The corresponding structures, materials, acts, and equivalents of all means or step plus function elements in the claims below are intended to include any structure, material, or act for performing the function in combination with other claimed elements as specifically claimed. The description of the present invention has been presented for purposes of illustration and description, but is not intended to be exhaustive or limited to the invention in the form disclosed. Many modifications and variations will be apparent to those of ordinary skill in the art without departing from the scope and spirit of the invention.
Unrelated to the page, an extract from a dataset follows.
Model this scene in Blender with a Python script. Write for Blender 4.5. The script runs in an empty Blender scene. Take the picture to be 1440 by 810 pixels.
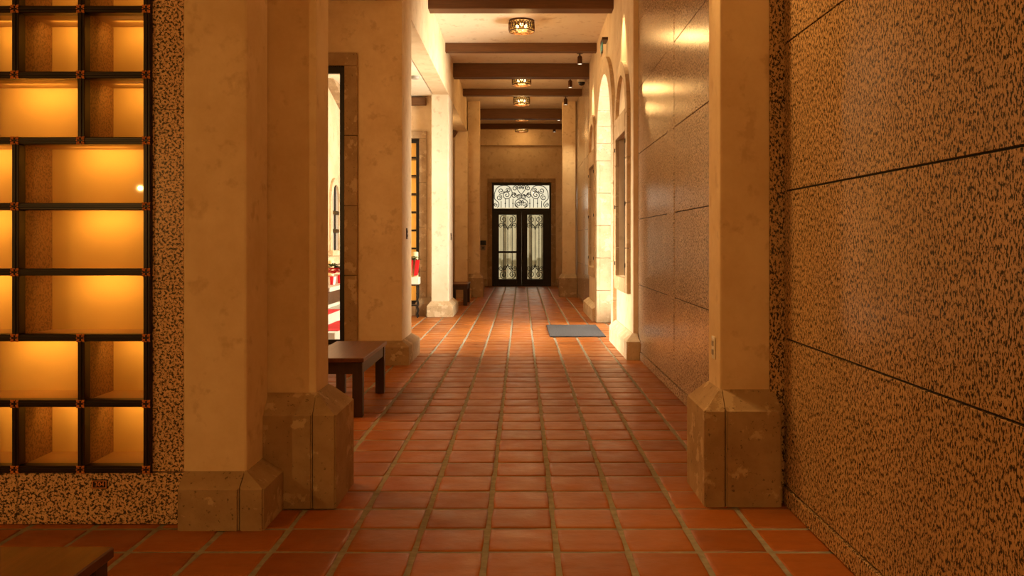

The embodiment was chosen and described in order to best explain the principles of the invention and the practical application, and to enable others of ordinary skill in the art to understand the invention for various embodiments with various modifications as are suited to the particular use contemplated.

The diagrams depicted herein are just one example. There may be many variations to this diagram or the steps (or operations) described therein without departing from the spirit of the invention. For instance, the steps may be performed in a differing order or steps may be added, deleted or modified. All of these variations are considered a part of the claimed invention.

The descriptions of the various embodiments of the present invention have been presented for purposes of illustration, but are not intended to be exhaustive or limited to the embodiments disclosed. Many modifications and variations will be apparent to those of ordinary skill in the art without departing from the scope and spirit of the described embodiments. The terminology used herein was chosen to best explain the principles of the embodiments, the practical application or technical improvement over technologies found in the marketplace, or to enable others of ordinary skill in the art to understand the embodiments disclosed herein.